ROME – The Vatican has invoked diplomatic immunity in refusing to deliver a French court summons to the prefect of the Congregation for the Doctrine of the Faith, Cardinal Luis Francisco Ladaria Ferrer, in a case against a French cardinal.

The Holy See informed the French Ministry of Foreign Affairs in September that it would not notify Ladaria of an order to testify before the Lyon court regarding a letter he sent while secretary of the CDF.

A Vatican court ruled that the summons was not valid, since the letter was sent in Ladaria’s capacity as a minister of the Holy See and is protected under international law.

The Spanish cardinal was first called to testify last spring in a case against Cardinal Philippe Barbarin of Lyon and six other officials of the Archdiocese of Lyon, who are being prosecuted for allegedly failing to report accusations of abuse by a priest to the police.
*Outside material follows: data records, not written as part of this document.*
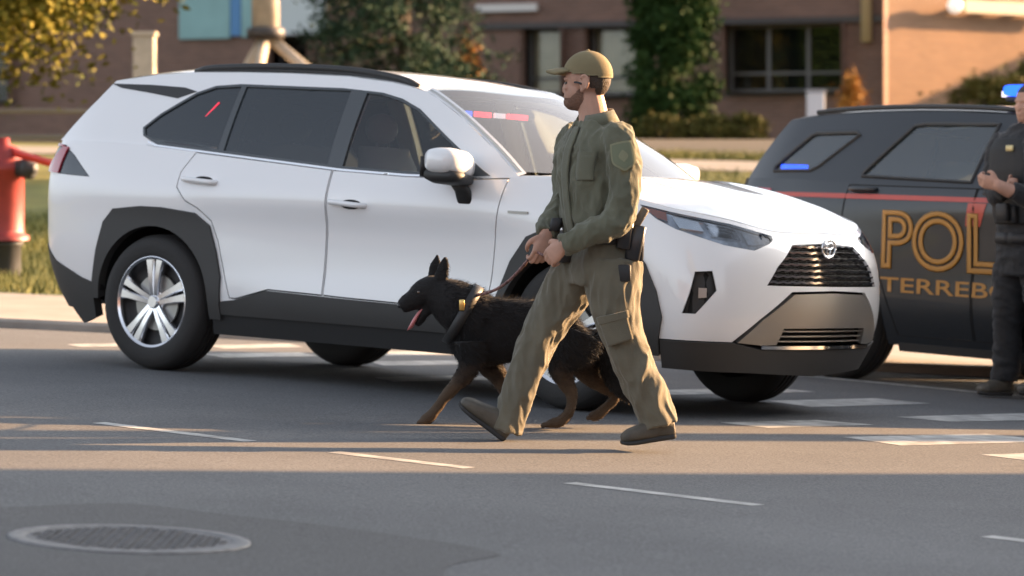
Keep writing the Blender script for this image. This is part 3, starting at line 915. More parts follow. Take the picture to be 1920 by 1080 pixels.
def make_wheel(parent, x, y, R_, Rr, width, side, spoke_mat, steer=0.0, spokes=5, hub=None):
    """Wheel with its outer face at y (side -1: facing -y)."""
    e = bpy.data.objects.new('wheel', None); COL.objects.link(e); e.parent = parent
    e.location = (x, y, R_); e.rotation_euler = (0, 0, steer if side < 0 else math.pi + steer)
    W = width
    tp = [(Rr - .012, W), (Rr + .02, W + .004), (R_ * .82, W + .006), (R_ * .93, W - .004), (R_ - .012, W - .022), (R_, W - .05)]
    for k in range(1, 4):
        yy = W - .05 - k * (W - .1) / 4
        tp += [(R_ + .002, yy + .008), (R_ - .008, yy + .005), (R_ - .008, yy - .005), (R_ + .002, yy - .008)]
    tp += [(R_, .05), (R_ - .012, .022), (R_ * .93, .004), (R_ * .82, -.006), (Rr + .02, -.004), (Rr + .004, .0), (Rr - .006, .006)]
    MB().add(*lathe([(r, h) for r, h in tp], 72)).build('tyre', M_rubber, e, angle=50)
    mb = MB().add(*lathe([(Rr - .012, W), (Rr - .03, W * .6), (Rr - .022, .035), (Rr - .016, .010), (Rr - .004, .002), (Rr + .003, .004), (Rr + .004, .012)], 64))
    mb.add(*lathe([(.0001, .075), (Rr - .024, .075)], 48), mi=1)
    mb.add(*lathe([(.06, .05), (.15, .05), (.15, .062), (.06, .062)], 40), mi=2)
    for k in range(spokes):
        a = math.pi / 2 + k * 2 * math.pi / spokes
        for s_ in (-1, 1):                      # two ribs make one broad spoke with a groove between
            V, F = [], []
            for r, hw, off, d0, dp in ((.03, .016, .012, .022, .03), (.09, .018, .018, .014, .035), (.16, .021, .026, .012, .032), (Rr - .018, .030, .036, .012, .03)):
                c = off * s_
                V += [(c - hw, d0 + .010, r), (c - hw * .7, d0, r), (c + hw * .7, d0, r), (c + hw, d0 + .010, r), (c + hw, d0 + dp, r), (c - hw, d0 + dp, r)]
            for i in range(3):
                for j in range(6):
                    q = (i * 6 + j, i * 6 + (j + 1) % 6, (i + 1) * 6 + (j + 1) % 6, (i + 1) * 6 + j); F.append(q)
            V = np.array(V); ca, sa = math.cos(a - math.pi / 2), math.sin(a - math.pi / 2)
            x_ = V[:, 0] * ca - V[:, 2] * sa; z_ = V[:, 0] * sa + V[:, 2] * ca
            mb.add(np.column_stack([x_, V[:, 1], z_]), F)
    mb.add(*lathe([(.0001, .010), (.030, .010), (.034, .016), (.036, .03), (.062, .034), (.066, .06)], 32))
    for k in range(5):
        a = k * 2 * math.pi / 5 + .6
        mb.add(*box((math.cos(a) * .05, .03, math.sin(a) * .05), (.014, .016, .014)), mi=2)
    mb.build('rim', [spoke_mat, M_black, M_silver], e, angle=35)
    return e

def halves(parent, name, mats, pieces, **kw):
    """Mirrored pieces joined across the centre line as one mesh."""
    mb = MB()
    for V, F, *m in pieces: mb.add(V, F, m[0] if m else 0)
    mb.mirror_y()
    return mb.build(name, mats, parent, weld=4e-4, angle=kw.get('angle', 38))

def both(parent, name, mats, pieces, angle=38):
    """The same part on the right (-y) and the left side, as two objects."""
    out = []
    for s in (1, -1):
        mb = MB()
        for V, F, *m in pieces: mb.add(V, F, m[0] if m else 0)
        if s < 0:
            V = np.concatenate(mb.V) * [1, -1, 1]; mb.V = [V]; mb.F = [f[::-1] for f in mb.F]
        out.append(mb.build(name, mats, parent, angle=angle))
    return out

# ================================================================ white crossover
suv = empty('white_suv', M=car_pose(-.3231, 16.967, 36.09))
tag(suv, 'white crossover with grey wheel arch cladding standing in the junction behind the dog handler', 'car')
Zn = [.20, .40, .60, .80, .95, 1.10, 1.25]
BODY = Wrap(Zn, [
 (-3.15, ncol([-2.20, -2.31, -2.355, -2.36, -2.36, -2.345, -2.29], [0] * 7)),
 (-2.65, ncol([-2.18, -2.29, -2.335, -2.34, -2.34, -2.325, -2.27], [-.45] * 7)),
 (-2.30, ncol([-2.06, -2.18, -2.25, -2.27, -2.28, -2.27, -2.215], [-.68, -.735, -.76, -.765, -.76, -.74, -.70])),
 (-1.95, ncol(-1.95, [-.77, -.83, -.86, -.868, -.872, -.845, -.79])),
 (-1.345, ncol(-1.345, [-.84, -.892, -.905, -.903, -.912, -.872, -.815])),
 (-.30, ncol(-.30, [-.83, -.890, -.882, -.884, -.910, -.872, -.815])),
 (.80, ncol(.80, [-.83, -.890, -.882, -.884, -.903, -.862, -.79])),
 (1.345, ncol(1.345, [-.84, -.892, -.905, -.905, -.893, -.83, -.74])),
 (1.75, ncol(1.75, [-.80, -.868, -.880, -.880, -.858, -.775, -.68])),
 (2.10, ncol([1.985, 2.06, 2.075, 2.045, 1.97, 1.85, 1.7], [-.735, -.80, -.81, -.79, -.75, -.66, -.56])),
 (2.50, ncol([2.135, 2.225, 2.25, 2.22, 2.115, 1.94, 1.75], [-.5] * 7)),
 (3.0, ncol([2.20, 2.285, 2.305, 2.275, 2.165, 1.98, 1.8], [0] * 7)),
])
def GS(x, z):
    x = np.atleast_1d(np.asarray(x, float)); z = np.atleast_1d(np.asarray(z, float)); d = z - 1.1
    w = .868 - .40 * d - .25 * d * d - .022 * np.clip((x + .2) / 1.2, 0, 2) ** 2 - .05 * np.clip((-1 - x) / 1.2, 0, 2) ** 2 - .5 * np.clip(-1.9 - x, 0, 1) ** 2
    return np.column_stack([x, -w, z])
TOP = [(-3.15, 1.20), (-2.65, 1.20), (-2.25, 1.205), (-1.9, 1.203), (-1.5, 1.195), (-1.431, 1.188), (-.12, 1.105), (.313, 1.093), (.748, 1.095), (.98, 1.117)]
HOODE = [(.98, 1.117), (1.2, 1.118), (1.45, 1.080), (1.655, 1.036), (1.885, 1.0), (2.105, .98), (2.34, .955), (2.635, .907), (3.0, .907)]
AF = [(.905, .378), (.93, .53), (1.005, .70), (1.10, .825), (1.18, .856), (1.345, .868), (1.57, .860), (1.70, .815), (1.785, .73), (1.85, .60), (1.885, .48), (1.87, .378)]
AR = [(-1.80, .44), (-1.785, .52), (-1.765, .62), (-1.717, .772), (-1.643, .847), (-1.45, .868), (-1.298, .868), (-1.06, .848), (-.955, .785), (-.90, .65), (-.862, .518), (-.863, .392)]
SILL = [(-.863, .392), (-.761, .406), (-.546, .466), (-.047, .454), (.635, .441), (.905, .436)]
REARLOW = [(-3.15, .64), (-2.30, .632), (-2.16, .545), (-1.90, .462), (-1.80, .44)]
SURR = [(1.87, .378), (2.30, .378), (2.45, .49), (2.66, .624), (3.0, .632)]
def shrink_arch(A, c, d):
    out = []
    for x, z in A:
        v = np.array([x - c, z - .42]); L_ = np.linalg.norm(v); out.append(tuple(np.array([c, .42]) + v * (L_ - d) / L_))
    return out
outer = REARLOW + shrink_arch(AR, -1.345, .02)[1:-1] + SILL + shrink_arch(AF, 1.345, .02)[1:-1] + SURR + HOODE[::-1] + TOP[::-1][1:]
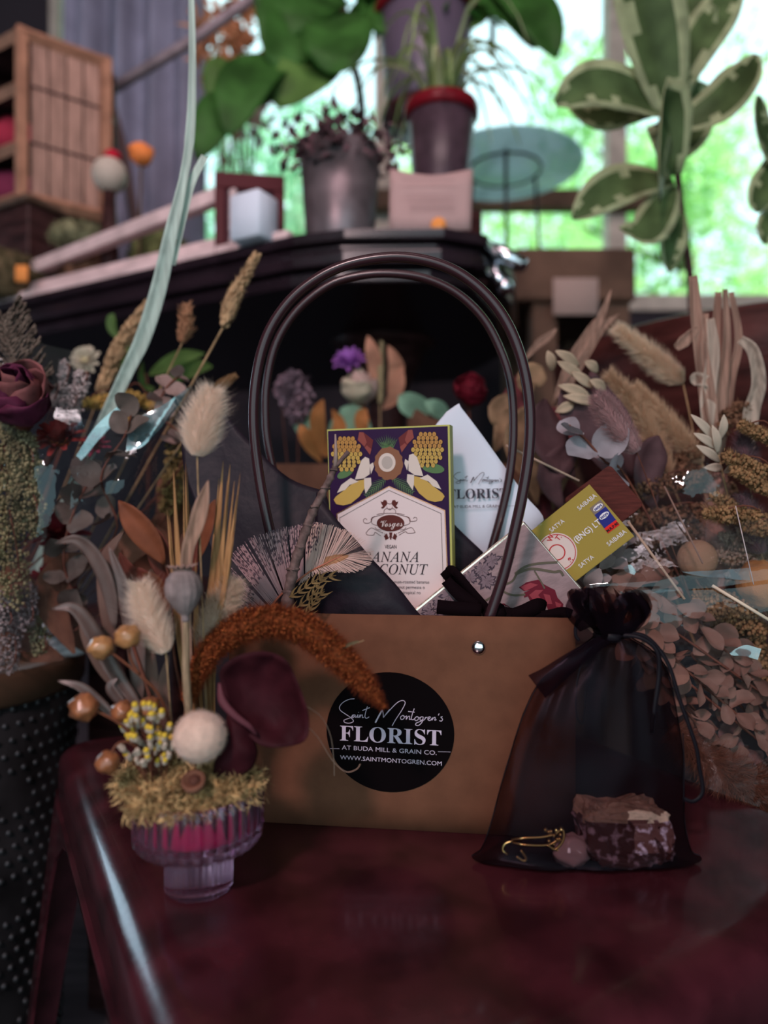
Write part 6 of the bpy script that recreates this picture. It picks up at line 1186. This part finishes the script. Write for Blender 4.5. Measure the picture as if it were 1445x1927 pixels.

The accused abuser, Father Bernard Preynat, was charged with having committed sexual abuse against minors from 1986 to 1991, though prosecutors dropped his case in 2016. Preynat was removed from ministry by Barbarin in 2015.

Victims of Preynat are the plaintiffs in the trial, which is scheduled to begin in January 2019, after two postponements after a lack of response from Ladaria. The court decided last month to continue without his testimony.

In Ladaria’s letter to the Archbishop of Lyon, which was found in a police search of the archdiocesan offices, he advised Barbarin to take disciplinary action against Preynat, “while avoiding public scandal.”

The plaintiffs’ lawyers want Ladaria to testify as to whether the direction to prevent scandal was intended as an injunction to avoid going to court, in which case they accuse the CDF prefect of being complicit in failing to report the allegedly abusive priest to authorities.

Barbarin has maintained his innocence of the charges brought against him, though he acknowledges the action he took, after learning of abuse allegations in 2007, was “belated.”